**What this task involves**
Every line below that contains "Blender" is to be copied.

**Records for this task**
——

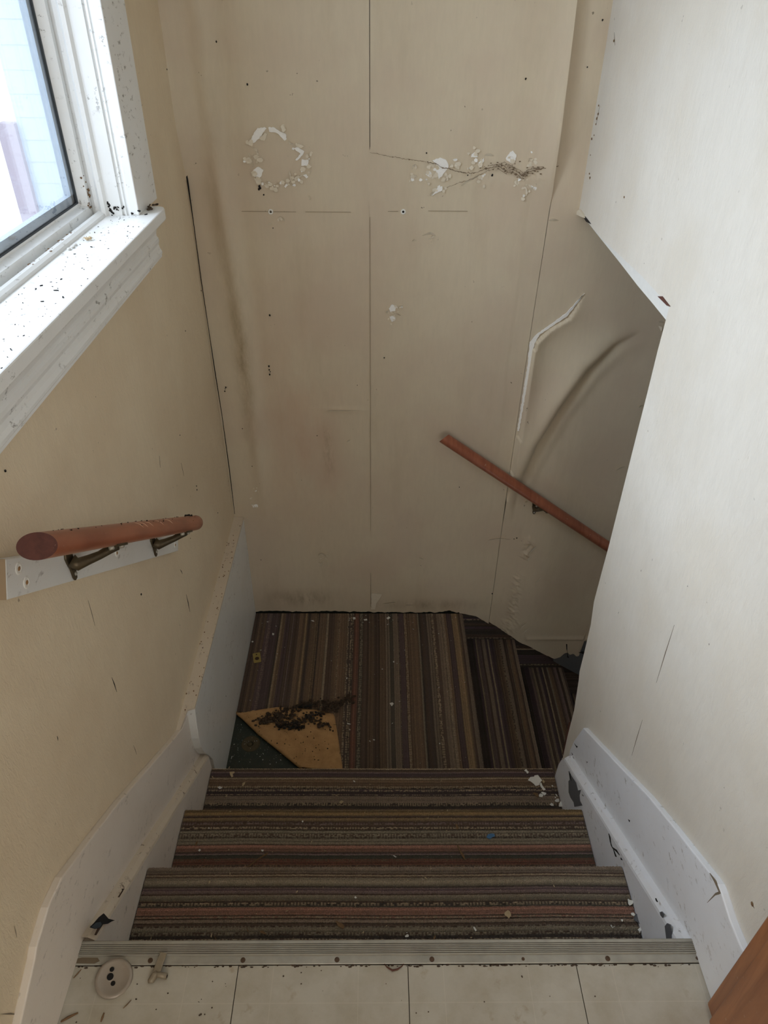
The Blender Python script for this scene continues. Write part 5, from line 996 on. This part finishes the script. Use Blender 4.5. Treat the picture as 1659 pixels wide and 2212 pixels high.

——

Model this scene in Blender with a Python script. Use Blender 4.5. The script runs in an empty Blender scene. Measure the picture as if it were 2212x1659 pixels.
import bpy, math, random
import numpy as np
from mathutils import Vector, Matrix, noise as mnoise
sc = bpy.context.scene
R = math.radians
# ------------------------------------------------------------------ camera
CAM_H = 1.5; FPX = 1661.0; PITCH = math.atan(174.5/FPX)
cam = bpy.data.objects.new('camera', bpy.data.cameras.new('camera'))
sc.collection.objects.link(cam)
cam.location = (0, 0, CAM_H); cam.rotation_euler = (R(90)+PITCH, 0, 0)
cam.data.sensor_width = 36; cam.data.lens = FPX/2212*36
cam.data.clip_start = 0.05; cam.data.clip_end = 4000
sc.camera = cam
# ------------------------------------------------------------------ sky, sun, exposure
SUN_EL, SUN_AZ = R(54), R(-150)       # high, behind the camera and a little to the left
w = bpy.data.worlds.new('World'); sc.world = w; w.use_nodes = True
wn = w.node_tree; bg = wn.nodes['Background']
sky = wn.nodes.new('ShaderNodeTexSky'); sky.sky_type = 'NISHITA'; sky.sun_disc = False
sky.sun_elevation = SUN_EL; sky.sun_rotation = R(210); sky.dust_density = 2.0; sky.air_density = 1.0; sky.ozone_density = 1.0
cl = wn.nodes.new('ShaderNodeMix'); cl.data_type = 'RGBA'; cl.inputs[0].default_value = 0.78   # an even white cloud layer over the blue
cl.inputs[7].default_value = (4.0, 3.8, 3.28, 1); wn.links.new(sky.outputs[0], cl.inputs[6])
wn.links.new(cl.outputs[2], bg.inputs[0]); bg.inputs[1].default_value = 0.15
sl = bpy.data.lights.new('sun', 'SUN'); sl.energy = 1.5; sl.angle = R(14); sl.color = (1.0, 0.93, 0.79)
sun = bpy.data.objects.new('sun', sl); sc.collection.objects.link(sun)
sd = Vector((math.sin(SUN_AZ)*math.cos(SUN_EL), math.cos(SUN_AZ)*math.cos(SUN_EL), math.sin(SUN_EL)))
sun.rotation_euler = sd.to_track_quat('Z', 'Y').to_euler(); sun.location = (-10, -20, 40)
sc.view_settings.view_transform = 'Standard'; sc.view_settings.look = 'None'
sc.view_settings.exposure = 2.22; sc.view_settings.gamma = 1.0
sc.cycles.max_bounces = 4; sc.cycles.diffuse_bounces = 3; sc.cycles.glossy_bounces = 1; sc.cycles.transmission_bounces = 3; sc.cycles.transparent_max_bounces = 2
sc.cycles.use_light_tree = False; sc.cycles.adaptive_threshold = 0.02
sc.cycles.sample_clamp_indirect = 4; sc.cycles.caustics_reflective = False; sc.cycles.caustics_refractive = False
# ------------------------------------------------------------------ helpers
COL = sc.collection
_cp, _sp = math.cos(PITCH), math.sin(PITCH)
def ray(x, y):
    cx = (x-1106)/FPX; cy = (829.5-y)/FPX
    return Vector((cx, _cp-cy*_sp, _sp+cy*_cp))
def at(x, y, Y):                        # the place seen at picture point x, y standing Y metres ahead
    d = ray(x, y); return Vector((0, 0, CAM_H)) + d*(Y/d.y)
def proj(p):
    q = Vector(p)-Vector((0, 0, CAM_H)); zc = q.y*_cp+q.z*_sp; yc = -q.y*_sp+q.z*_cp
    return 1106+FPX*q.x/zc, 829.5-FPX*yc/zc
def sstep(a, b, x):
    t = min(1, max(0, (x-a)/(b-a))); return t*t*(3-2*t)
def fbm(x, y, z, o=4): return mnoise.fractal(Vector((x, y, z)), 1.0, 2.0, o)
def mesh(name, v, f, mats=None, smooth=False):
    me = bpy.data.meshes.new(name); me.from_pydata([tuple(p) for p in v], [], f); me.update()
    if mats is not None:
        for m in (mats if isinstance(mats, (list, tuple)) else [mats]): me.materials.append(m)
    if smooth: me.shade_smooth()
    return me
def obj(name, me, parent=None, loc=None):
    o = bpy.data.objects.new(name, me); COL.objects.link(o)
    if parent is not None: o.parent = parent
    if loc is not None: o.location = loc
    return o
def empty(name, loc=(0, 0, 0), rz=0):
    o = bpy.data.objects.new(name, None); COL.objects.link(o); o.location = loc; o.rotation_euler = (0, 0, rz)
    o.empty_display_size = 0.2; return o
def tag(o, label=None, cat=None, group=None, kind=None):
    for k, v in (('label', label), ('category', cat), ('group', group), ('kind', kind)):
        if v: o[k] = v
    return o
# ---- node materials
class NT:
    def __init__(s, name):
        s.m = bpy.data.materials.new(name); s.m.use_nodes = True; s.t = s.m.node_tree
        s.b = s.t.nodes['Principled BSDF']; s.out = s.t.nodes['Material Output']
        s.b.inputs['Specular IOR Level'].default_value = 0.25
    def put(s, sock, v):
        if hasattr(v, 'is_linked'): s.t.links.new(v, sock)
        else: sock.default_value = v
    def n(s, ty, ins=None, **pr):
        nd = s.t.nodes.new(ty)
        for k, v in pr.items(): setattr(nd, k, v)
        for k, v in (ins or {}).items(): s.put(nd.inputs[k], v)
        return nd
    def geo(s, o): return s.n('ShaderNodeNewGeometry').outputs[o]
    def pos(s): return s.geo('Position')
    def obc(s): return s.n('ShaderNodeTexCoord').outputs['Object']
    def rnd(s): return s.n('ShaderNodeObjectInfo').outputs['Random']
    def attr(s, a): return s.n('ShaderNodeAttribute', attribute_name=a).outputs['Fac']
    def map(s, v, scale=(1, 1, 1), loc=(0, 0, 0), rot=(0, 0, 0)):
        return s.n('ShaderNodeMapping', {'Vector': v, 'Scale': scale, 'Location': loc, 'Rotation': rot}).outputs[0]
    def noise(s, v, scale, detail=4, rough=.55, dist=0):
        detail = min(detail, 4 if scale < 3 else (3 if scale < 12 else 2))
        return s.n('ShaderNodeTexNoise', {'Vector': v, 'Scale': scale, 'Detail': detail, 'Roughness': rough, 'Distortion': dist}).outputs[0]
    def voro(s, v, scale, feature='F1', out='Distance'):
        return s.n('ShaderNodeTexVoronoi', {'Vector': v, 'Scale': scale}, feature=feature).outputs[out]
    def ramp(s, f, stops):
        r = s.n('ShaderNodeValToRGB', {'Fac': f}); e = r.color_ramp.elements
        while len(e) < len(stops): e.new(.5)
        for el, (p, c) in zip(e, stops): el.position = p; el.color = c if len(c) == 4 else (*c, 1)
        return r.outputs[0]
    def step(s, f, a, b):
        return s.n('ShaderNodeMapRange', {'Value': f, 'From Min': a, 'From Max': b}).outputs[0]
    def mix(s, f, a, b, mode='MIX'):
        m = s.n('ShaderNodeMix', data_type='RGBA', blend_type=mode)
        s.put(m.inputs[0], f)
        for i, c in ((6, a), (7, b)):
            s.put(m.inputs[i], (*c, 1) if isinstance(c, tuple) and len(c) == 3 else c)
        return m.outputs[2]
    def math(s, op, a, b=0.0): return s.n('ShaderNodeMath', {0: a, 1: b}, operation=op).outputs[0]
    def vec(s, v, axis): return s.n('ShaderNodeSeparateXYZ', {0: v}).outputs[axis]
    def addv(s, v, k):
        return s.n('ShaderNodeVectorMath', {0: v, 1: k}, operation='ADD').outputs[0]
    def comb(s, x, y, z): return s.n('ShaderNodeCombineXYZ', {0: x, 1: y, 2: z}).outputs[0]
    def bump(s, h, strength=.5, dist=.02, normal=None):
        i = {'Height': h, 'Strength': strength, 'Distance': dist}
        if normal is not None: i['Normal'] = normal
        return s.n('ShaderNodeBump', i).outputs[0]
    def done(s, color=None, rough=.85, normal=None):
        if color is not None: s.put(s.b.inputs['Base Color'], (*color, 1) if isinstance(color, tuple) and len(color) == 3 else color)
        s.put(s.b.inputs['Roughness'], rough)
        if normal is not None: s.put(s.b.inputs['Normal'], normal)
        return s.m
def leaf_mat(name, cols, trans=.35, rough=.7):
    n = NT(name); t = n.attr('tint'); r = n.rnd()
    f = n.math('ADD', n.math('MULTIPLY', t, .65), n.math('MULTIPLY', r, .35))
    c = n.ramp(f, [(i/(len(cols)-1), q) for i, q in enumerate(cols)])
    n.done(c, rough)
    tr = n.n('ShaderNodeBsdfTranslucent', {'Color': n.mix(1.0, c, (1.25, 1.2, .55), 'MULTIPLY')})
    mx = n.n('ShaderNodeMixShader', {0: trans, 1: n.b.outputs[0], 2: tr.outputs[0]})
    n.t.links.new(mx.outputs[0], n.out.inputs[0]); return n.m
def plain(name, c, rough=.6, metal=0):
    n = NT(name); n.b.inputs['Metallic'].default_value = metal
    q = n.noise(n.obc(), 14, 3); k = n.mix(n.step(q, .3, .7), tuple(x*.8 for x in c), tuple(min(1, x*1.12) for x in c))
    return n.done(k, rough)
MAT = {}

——

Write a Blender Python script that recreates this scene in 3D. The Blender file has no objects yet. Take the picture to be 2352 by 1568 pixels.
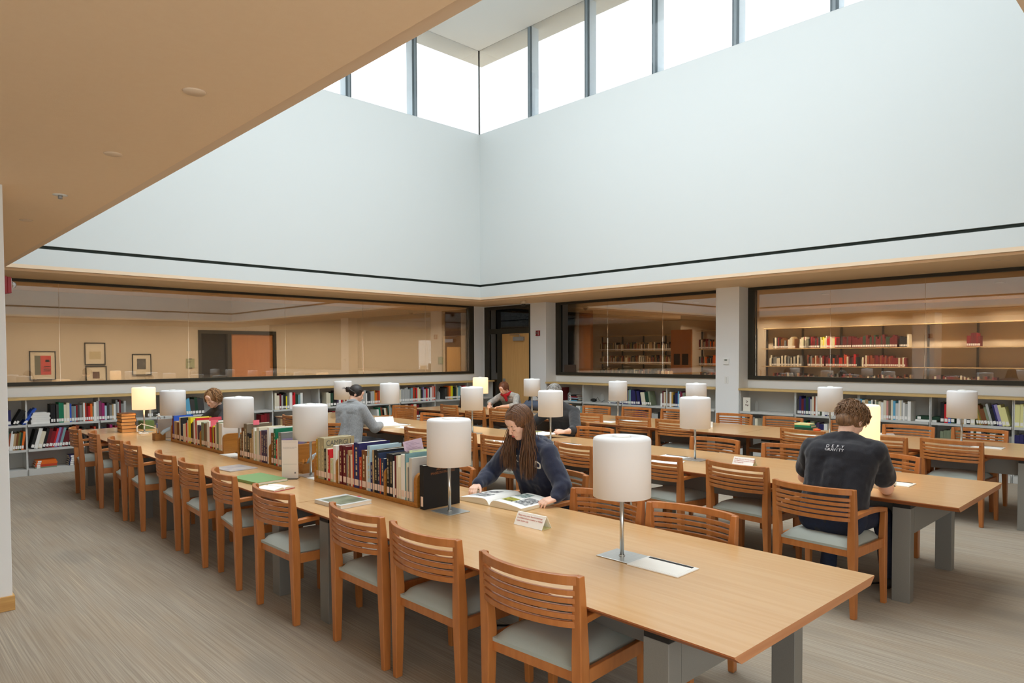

——

**Output below**
The Blender Python script for this scene continues. Write part 5, from line 996 on. This part finishes the script. Use Blender 4.5. Treat the picture as 1659 pixels wide and 2212 pixels high.
Model this scene in Blender with a Python script. Use Blender 4.5. The script runs in an empty Blender scene. Measure the picture as if it were 2212x1659 pixels.
Write a Blender Python script that recreates this scene in 3D. The Blender file has no objects yet. Take the picture to be 2352 by 1568 pixels.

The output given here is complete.